Le plan de la cathédrale d’Amiens n’indique pas que les premiers maîtres de l’œuvre aient eu la pensée d’élever, comme à Chartres, à Laon et à Reims, quatre tours aux angles des transsepts ; de sorte que nous voyons aujourd’hui la cathédrale d’Amiens à peu près telle qu’elle fut originairement conçue, si ce n’est que les deux tours de la façade eussent dû avoir une base plus large et une beaucoup plus grande hauteur. Cependant on remarque sur ce plan les escaliers posés à l’extrémité des doubles bas-côtés du chœur, et précédant les chapelles. Ces escaliers sont comme un dernier reflet des tours placées sur ces points dans les églises normandes, et qui, comme nous l’avons dit, se voient encore à Chartres. Nous les retrouvons dans les cathédrales de Beauvais, de Cologne, de Narbonne, de Limoges, qui sont toutes des filles de la cathédrale d’Amiens. Du côté du nord s’élevaient les anciens bâtiments de l’évêché, qui étaient mis en communication avec la cathédrale par la grande porte du pignon septentrional et par une petite porte percée sous l’appui de la fenêtre de la première travée du bas-côté. Sur le flanc nord du chœur était placée une sacristie avec trésor au-dessus. Un cloître du XIVe siècle, dans les galeries duquel on entrait par les deux chapelles A et B, pourtournait le rond-point irrégulièrement, en suivant les sinuosités données par d’anciens terrassements. En D sont placées des dépendances et une chapelle, ancienne salle capitulaire qui date également de la première moitié du XIVe siècle. Ce cloître et la chapelle étaient désignés sous la dénomination de cloître et chapelle Macabre, des Macabrés, et, par corruption, des Machabées. Les arcades vitrées de ce cloître, ou peut-être les murs, étaient probablement décorés autrefois de peintures représentant la danse macabre[1].

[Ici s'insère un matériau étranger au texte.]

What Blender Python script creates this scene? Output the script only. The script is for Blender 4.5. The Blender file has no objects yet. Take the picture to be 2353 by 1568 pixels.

Voici (20) la coupe transversale de la nef de cette immense église, la plus vaste des cathédrales françaises, dont le plan couvre une surface, tant vides que pleins, de 8 000 mètres environ[2]. Il est intéressant de comparer les deux coupes transversales des cathédrales de Reims et

  1. De ces dépendances, il ne reste aujourd’hui que la chapelle qui sert de grande sacristie ; elle est décorée par une belle tribune en bois sculpté de la fin du XVe siècle. Une portion du cloître a été reconstruite depuis 1848, ainsi que le petit bâtiment placé en D. Les restes anciens étaient en ruine.
  2. Le plan de la cathédrale de Cologne terminée couvre une surface de 8 900 m, environ ; celui de la cathédrale de Reims une surface de 6 650 mètres ; celui de la cathédrale de Bourges une surface de 6 200 mètres ; celui de la cathédrale de Paris une surface de 5 500 mètres.